> **Job**
Make an exact copy of all the entries, with the pictures left out.

> **Supplied records**
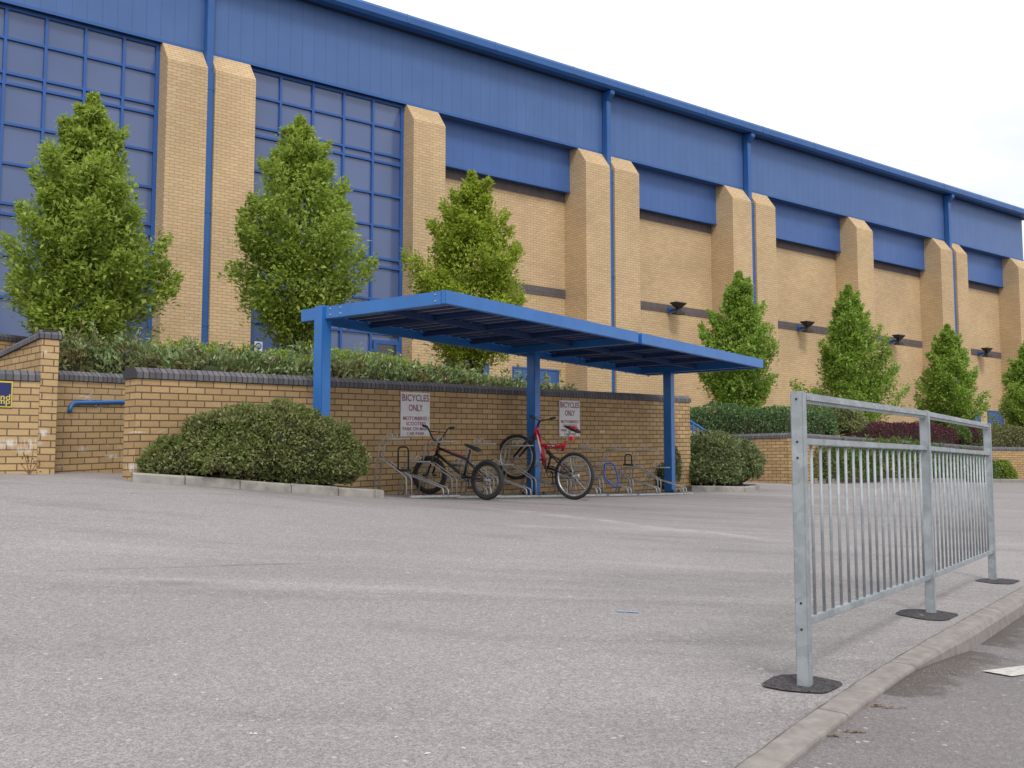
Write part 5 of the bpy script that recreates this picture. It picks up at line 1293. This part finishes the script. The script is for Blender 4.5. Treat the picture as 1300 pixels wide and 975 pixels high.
for y in (-.065, .065): tube(bm, [cr_ + Vector((-.015, y, .01)), cr_.lerp(Fh, .5) + Vector((0, y, 0)), Fh + Vector((0, y, 0))], [.021, .02, .014], 8)
obj('fork', bm, 'black_paint', mtb, local=True, smooth=True)
bm = BM(); s0 = m_(.585, .80); tube(bm, arc([HT, HT + Vector((-.02, 0, .05)), s0], .03), .017, 8)
tube(bm, arc([s0 + Vector(q) for q in ((-.05, .30, .055), (-.02, .12, .02), (0, .03, 0), (0, -.03, 0), (-.02, -.12, .02), (-.05, -.30, .055))], .05), .011, 8)
hb = obj('handlebar', bm, 'black_paint', mtb, local=True, smooth=True)
for sg in (1, -1):
    bm = BM(); tube(bm, [s0 + Vector((-.05, .30 * sg, .055)), s0 + Vector((-.035, .20 * sg, .037))], .018, 8); obj('grip', bm, 'black', hb, local=True, smooth=True)
    bm = BM(); tube(bm, [s0 + Vector((-.03, .17 * sg, .03)), s0 + Vector((.04, .2 * sg, .02)), s0 + Vector((.03, .28 * sg, .03))], .006, 6); obj('brake_lever', bm, 'black_paint', hb, local=True)
sd1 = saddle(mtb, m_(.155, .705), m_(-.09, .615), 'black', .065)
bm = BM(); 
tube(bm, [m_(.10, .70), m_(.02, .672), m_(-.05, .645)], [.016, .03, .036], 8); o_ = obj('saddle_cover', bm, 'red', sd1, local=True, smooth=True)
bm = BM(); tube(bm, [m_(.155, .45), m_(.07, .63)], .013, 8); obj('seat_post', bm, 'steel', mtb, local=True)
bm = BM(); box(bm, m_(.04, .50) + Vector((-.03, -.035, 0)), (.06, 0, 0), (0, .07, 0), (0, 0, .06)); obj('rear_reflector', bm, 'red_plastic', mtb, local=True, bevel=.012)
bm = BM(); a0 = R(198); c_ = Fh + Vector((.21 * math.cos(R(200)) * -1, -.0, .21 * math.sin(R(200)))); box(bm, Fh + Vector((.235, -.012, -.12)), (.022, 0, 0), (0, .024, 0), (0, 0, .085)); obj('wheel_reflector', bm, 'decal', mtb, local=True, bevel=.008)
crank(mtb, m_(.43, .06), .17, R(-95), 'black_paint', .085)
bm = BM()
for sg in (1, -1): tube(bm, [m_(.43, .06 + .08 * sg, -.055), m_(0, .04 * sg, -.055)], .005, 5)
tube(bm, [m_(0, 0, -.05), m_(.02, -.12, -.05)], .012, 6); obj('chain', bm, 'black_paint', mtb, local=True)
bm = BM(); tube(bm, [m_(0, 0, -.075), m_(0, 0, -.03)], .045, 14); obj('cassette', bm, 'steel', mtb, local=True)
bm = BM(); tube(bm, smoothpath([s0 + Vector((.02, -.15, .02)), m_(.70, .86, -.04), m_(.74, .70, -.02), m_(.715, .60, 0)]), .004, 5); tube(bm, smoothpath([m_(.60, .62, .035), m_(.45, .50, .04), m_(.3, .38, .03), m_(.14, .36, .05)]), .004, 5); obj('brake_cable', bm, 'black', mtb, local=True)

# ================================================================== LOCKS
def WQ(px, out, z):                                         # out from the wall at a pixel column
    Y = ZW(px) ; q = XY(px, Y) - wbk * out
    for _ in range(6):
        Y2 = q.y; r_ = ray(px, 600); q2 = Vector((r_[0] / r_[1] * Y2, Y2, 0)); off = (q2 - Wa).dot(-wbk); q = q2 + Vector((0, -1, 0)) * (out - off) / (-wbk).dot(Vector((0, -1, 0)))
    return V3(q, z)
def u_lock(px0, px1, yt, yb, out, lb):
    q = WQ((px0 + px1) / 2, out, 0); Y = q.y; A = P(px0, yt, Y); B = P(px1, yt, Y); C_ = P(px1, yb, Y); D = P(px0, yb, Y)
    th = thing('u_lock', lb, 'bicycle lock', D); bm = BM(); tube(bm, arc([D, A, B, C_], .05, 5), .011, 8); obj('shackle', bm, 'black', th, smooth=True)
    bm = BM(); v_ = (C_ - D).normalized(); tube(bm, [D - v_ * .03, C_ + v_ * .03], .017, 8); obj('crossbar', bm, 'black', th, smooth=True)
u_lock(505.5, 518.5, 567.5, 597, .62, 'black D lock hanging on the rack left of the black bicycle')
u_lock(793.5, 802, 577, 590, .6, 'black D lock on a rack near the last shelter post')
u_lock(450, 462, 566, 592, .62, 'black D lock beside the olive shrub')
q = WQ(775, .8, 0); Y = q.y; lp = [P(768, 589, Y), P(778, 589, Y), P(783, 600, Y), P(785, 612, Y), P(781, 618, Y), P(772, 611, Y), P(767, 603, Y)]
th = thing('cable_lock', 'blue coiled cable lock looped on a rack right of the red bicycle', 'bicycle lock', lp[4]); bm = BM()
sm = smoothpath(lp + [lp[0]], 4)[:-1]; tube(bm, sm, .012, 8, closed=True); obj('cable', bm, 'blue_cable', th, smooth=True)
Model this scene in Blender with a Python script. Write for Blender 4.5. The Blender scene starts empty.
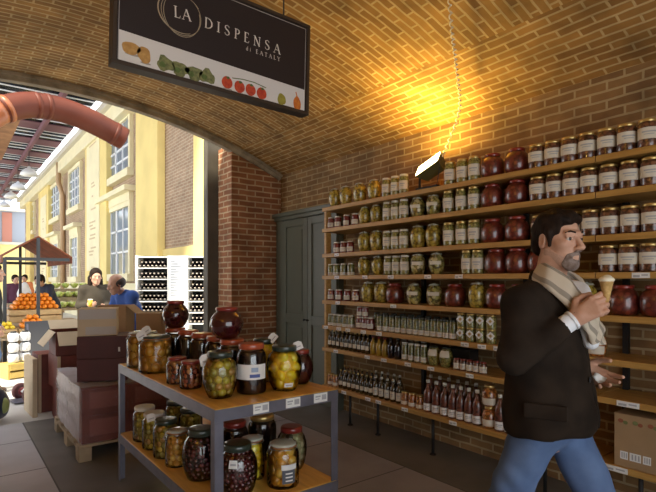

> **Result of the exercise**
Write part 5 of the bpy script that recreates this picture. It picks up at line 1293. This part finishes the script. The script is for Blender 4.5. Treat the picture as 1300 pixels wide and 975 pixels high.
for y in (-.065, .065): tube(bm, [cr_ + Vector((-.015, y, .01)), cr_.lerp(Fh, .5) + Vector((0, y, 0)), Fh + Vector((0, y, 0))], [.021, .02, .014], 8)
obj('fork', bm, 'black_paint', mtb, local=True, smooth=True)
bm = BM(); s0 = m_(.585, .80); tube(bm, arc([HT, HT + Vector((-.02, 0, .05)), s0], .03), .017, 8)
tube(bm, arc([s0 + Vector(q) for q in ((-.05, .30, .055), (-.02, .12, .02), (0, .03, 0), (0, -.03, 0), (-.02, -.12, .02), (-.05, -.30, .055))], .05), .011, 8)
hb = obj('handlebar', bm, 'black_paint', mtb, local=True, smooth=True)
for sg in (1, -1):
    bm = BM(); tube(bm, [s0 + Vector((-.05, .30 * sg, .055)), s0 + Vector((-.035, .20 * sg, .037))], .018, 8); obj('grip', bm, 'black', hb, local=True, smooth=True)
    bm = BM(); tube(bm, [s0 + Vector((-.03, .17 * sg, .03)), s0 + Vector((.04, .2 * sg, .02)), s0 + Vector((.03, .28 * sg, .03))], .006, 6); obj('brake_lever', bm, 'black_paint', hb, local=True)
sd1 = saddle(mtb, m_(.155, .705), m_(-.09, .615), 'black', .065)
bm = BM(); 
tube(bm, [m_(.10, .70), m_(.02, .672), m_(-.05, .645)], [.016, .03, .036], 8); o_ = obj('saddle_cover', bm, 'red', sd1, local=True, smooth=True)
bm = BM(); tube(bm, [m_(.155, .45), m_(.07, .63)], .013, 8); obj('seat_post', bm, 'steel', mtb, local=True)
bm = BM(); box(bm, m_(.04, .50) + Vector((-.03, -.035, 0)), (.06, 0, 0), (0, .07, 0), (0, 0, .06)); obj('rear_reflector', bm, 'red_plastic', mtb, local=True, bevel=.012)
bm = BM(); a0 = R(198); c_ = Fh + Vector((.21 * math.cos(R(200)) * -1, -.0, .21 * math.sin(R(200)))); box(bm, Fh + Vector((.235, -.012, -.12)), (.022, 0, 0), (0, .024, 0), (0, 0, .085)); obj('wheel_reflector', bm, 'decal', mtb, local=True, bevel=.008)
crank(mtb, m_(.43, .06), .17, R(-95), 'black_paint', .085)
bm = BM()
for sg in (1, -1): tube(bm, [m_(.43, .06 + .08 * sg, -.055), m_(0, .04 * sg, -.055)], .005, 5)
tube(bm, [m_(0, 0, -.05), m_(.02, -.12, -.05)], .012, 6); obj('chain', bm, 'black_paint', mtb, local=True)
bm = BM(); tube(bm, [m_(0, 0, -.075), m_(0, 0, -.03)], .045, 14); obj('cassette', bm, 'steel', mtb, local=True)
bm = BM(); tube(bm, smoothpath([s0 + Vector((.02, -.15, .02)), m_(.70, .86, -.04), m_(.74, .70, -.02), m_(.715, .60, 0)]), .004, 5); tube(bm, smoothpath([m_(.60, .62, .035), m_(.45, .50, .04), m_(.3, .38, .03), m_(.14, .36, .05)]), .004, 5); obj('brake_cable', bm, 'black', mtb, local=True)

# ================================================================== LOCKS
def WQ(px, out, z):                                         # out from the wall at a pixel column
    Y = ZW(px) ; q = XY(px, Y) - wbk * out
    for _ in range(6):
        Y2 = q.y; r_ = ray(px, 600); q2 = Vector((r_[0] / r_[1] * Y2, Y2, 0)); off = (q2 - Wa).dot(-wbk); q = q2 + Vector((0, -1, 0)) * (out - off) / (-wbk).dot(Vector((0, -1, 0)))
    return V3(q, z)
def u_lock(px0, px1, yt, yb, out, lb):
    q = WQ((px0 + px1) / 2, out, 0); Y = q.y; A = P(px0, yt, Y); B = P(px1, yt, Y); C_ = P(px1, yb, Y); D = P(px0, yb, Y)
    th = thing('u_lock', lb, 'bicycle lock', D); bm = BM(); tube(bm, arc([D, A, B, C_], .05, 5), .011, 8); obj('shackle', bm, 'black', th, smooth=True)
    bm = BM(); v_ = (C_ - D).normalized(); tube(bm, [D - v_ * .03, C_ + v_ * .03], .017, 8); obj('crossbar', bm, 'black', th, smooth=True)
u_lock(505.5, 518.5, 567.5, 597, .62, 'black D lock hanging on the rack left of the black bicycle')
u_lock(793.5, 802, 577, 590, .6, 'black D lock on a rack near the last shelter post')
u_lock(450, 462, 566, 592, .62, 'black D lock beside the olive shrub')
q = WQ(775, .8, 0); Y = q.y; lp = [P(768, 589, Y), P(778, 589, Y), P(783, 600, Y), P(785, 612, Y), P(781, 618, Y), P(772, 611, Y), P(767, 603, Y)]
th = thing('cable_lock', 'blue coiled cable lock looped on a rack right of the red bicycle', 'bicycle lock', lp[4]); bm = BM()
sm = smoothpath(lp + [lp[0]], 4)[:-1]; tube(bm, sm, .012, 8, closed=True); obj('cable', bm, 'blue_cable', th, smooth=True)
Model this scene in Blender with a Python script. Write for Blender 4.5. The Blender scene starts empty.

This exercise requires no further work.